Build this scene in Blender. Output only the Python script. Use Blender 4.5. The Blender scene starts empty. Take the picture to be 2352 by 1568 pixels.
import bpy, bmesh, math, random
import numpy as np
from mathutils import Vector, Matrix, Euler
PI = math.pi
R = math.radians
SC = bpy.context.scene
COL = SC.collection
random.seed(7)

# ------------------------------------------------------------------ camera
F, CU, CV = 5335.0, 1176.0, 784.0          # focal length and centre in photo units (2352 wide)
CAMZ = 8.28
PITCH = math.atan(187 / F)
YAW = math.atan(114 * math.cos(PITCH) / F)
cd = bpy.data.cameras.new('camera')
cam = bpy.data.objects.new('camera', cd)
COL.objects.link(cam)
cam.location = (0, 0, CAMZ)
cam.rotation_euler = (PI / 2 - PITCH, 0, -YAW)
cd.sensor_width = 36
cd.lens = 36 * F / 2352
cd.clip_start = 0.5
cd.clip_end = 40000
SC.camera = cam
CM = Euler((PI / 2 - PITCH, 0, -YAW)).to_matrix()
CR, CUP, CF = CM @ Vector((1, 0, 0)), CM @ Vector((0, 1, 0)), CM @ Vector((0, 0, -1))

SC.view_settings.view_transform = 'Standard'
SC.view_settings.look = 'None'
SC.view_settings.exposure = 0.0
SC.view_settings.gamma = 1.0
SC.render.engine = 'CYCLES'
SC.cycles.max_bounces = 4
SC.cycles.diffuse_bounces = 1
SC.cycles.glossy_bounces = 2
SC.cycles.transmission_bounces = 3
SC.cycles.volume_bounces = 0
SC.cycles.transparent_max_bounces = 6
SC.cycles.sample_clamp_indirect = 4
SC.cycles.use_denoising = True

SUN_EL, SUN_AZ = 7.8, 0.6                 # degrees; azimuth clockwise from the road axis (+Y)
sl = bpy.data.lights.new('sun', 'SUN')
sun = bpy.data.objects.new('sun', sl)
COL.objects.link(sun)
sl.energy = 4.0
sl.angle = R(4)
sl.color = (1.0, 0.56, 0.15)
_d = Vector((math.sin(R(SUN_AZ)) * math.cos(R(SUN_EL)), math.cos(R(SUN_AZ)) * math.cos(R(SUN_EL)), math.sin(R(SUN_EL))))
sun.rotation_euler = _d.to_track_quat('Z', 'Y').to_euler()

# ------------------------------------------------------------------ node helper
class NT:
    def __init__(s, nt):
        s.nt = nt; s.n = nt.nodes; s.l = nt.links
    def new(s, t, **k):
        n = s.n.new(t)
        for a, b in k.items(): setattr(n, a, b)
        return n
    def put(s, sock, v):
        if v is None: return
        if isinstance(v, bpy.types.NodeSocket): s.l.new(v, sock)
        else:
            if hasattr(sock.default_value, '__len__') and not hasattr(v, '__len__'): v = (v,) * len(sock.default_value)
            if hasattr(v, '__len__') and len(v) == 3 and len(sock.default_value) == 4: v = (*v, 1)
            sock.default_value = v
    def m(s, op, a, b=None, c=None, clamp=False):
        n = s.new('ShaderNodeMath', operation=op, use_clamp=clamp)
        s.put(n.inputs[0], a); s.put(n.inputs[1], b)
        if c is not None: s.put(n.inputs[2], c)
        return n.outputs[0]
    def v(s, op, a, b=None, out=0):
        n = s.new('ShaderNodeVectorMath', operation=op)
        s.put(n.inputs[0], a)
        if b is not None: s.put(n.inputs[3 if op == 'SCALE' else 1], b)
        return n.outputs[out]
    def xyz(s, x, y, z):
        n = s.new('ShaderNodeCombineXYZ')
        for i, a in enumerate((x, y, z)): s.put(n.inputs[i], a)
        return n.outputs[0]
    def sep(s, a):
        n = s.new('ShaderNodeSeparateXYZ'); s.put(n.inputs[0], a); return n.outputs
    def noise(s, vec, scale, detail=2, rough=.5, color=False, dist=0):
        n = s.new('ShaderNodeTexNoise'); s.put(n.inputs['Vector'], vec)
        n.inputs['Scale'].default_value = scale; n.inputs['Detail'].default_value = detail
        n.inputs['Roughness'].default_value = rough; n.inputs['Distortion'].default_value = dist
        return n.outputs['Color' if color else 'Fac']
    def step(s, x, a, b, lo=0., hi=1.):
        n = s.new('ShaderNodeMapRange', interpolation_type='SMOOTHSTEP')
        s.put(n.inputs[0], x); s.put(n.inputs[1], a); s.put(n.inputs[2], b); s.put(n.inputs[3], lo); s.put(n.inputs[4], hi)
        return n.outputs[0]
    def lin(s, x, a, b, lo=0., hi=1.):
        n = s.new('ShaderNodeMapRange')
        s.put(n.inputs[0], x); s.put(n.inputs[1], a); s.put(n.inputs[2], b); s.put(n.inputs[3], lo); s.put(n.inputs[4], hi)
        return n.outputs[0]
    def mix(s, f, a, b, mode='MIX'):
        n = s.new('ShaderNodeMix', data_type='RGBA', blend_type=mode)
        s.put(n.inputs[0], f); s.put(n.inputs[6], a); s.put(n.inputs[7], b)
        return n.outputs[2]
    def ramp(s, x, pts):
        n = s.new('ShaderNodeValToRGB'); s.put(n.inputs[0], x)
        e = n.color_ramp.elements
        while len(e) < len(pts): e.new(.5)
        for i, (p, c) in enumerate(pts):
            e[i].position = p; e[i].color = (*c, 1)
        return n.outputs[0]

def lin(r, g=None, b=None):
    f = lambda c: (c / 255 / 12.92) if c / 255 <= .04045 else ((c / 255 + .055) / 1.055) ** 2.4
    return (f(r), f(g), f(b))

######

» **What this task involves**:
Scan the data for the word "scene" and copy every line where it shows up.

» **Exercise solution**:
Build this scene in Blender. Output only the Python script. Use Blender 4.5. The Blender scene starts empty. Take the picture to be 2352 by 1568 pixels.
SC = bpy.context.scene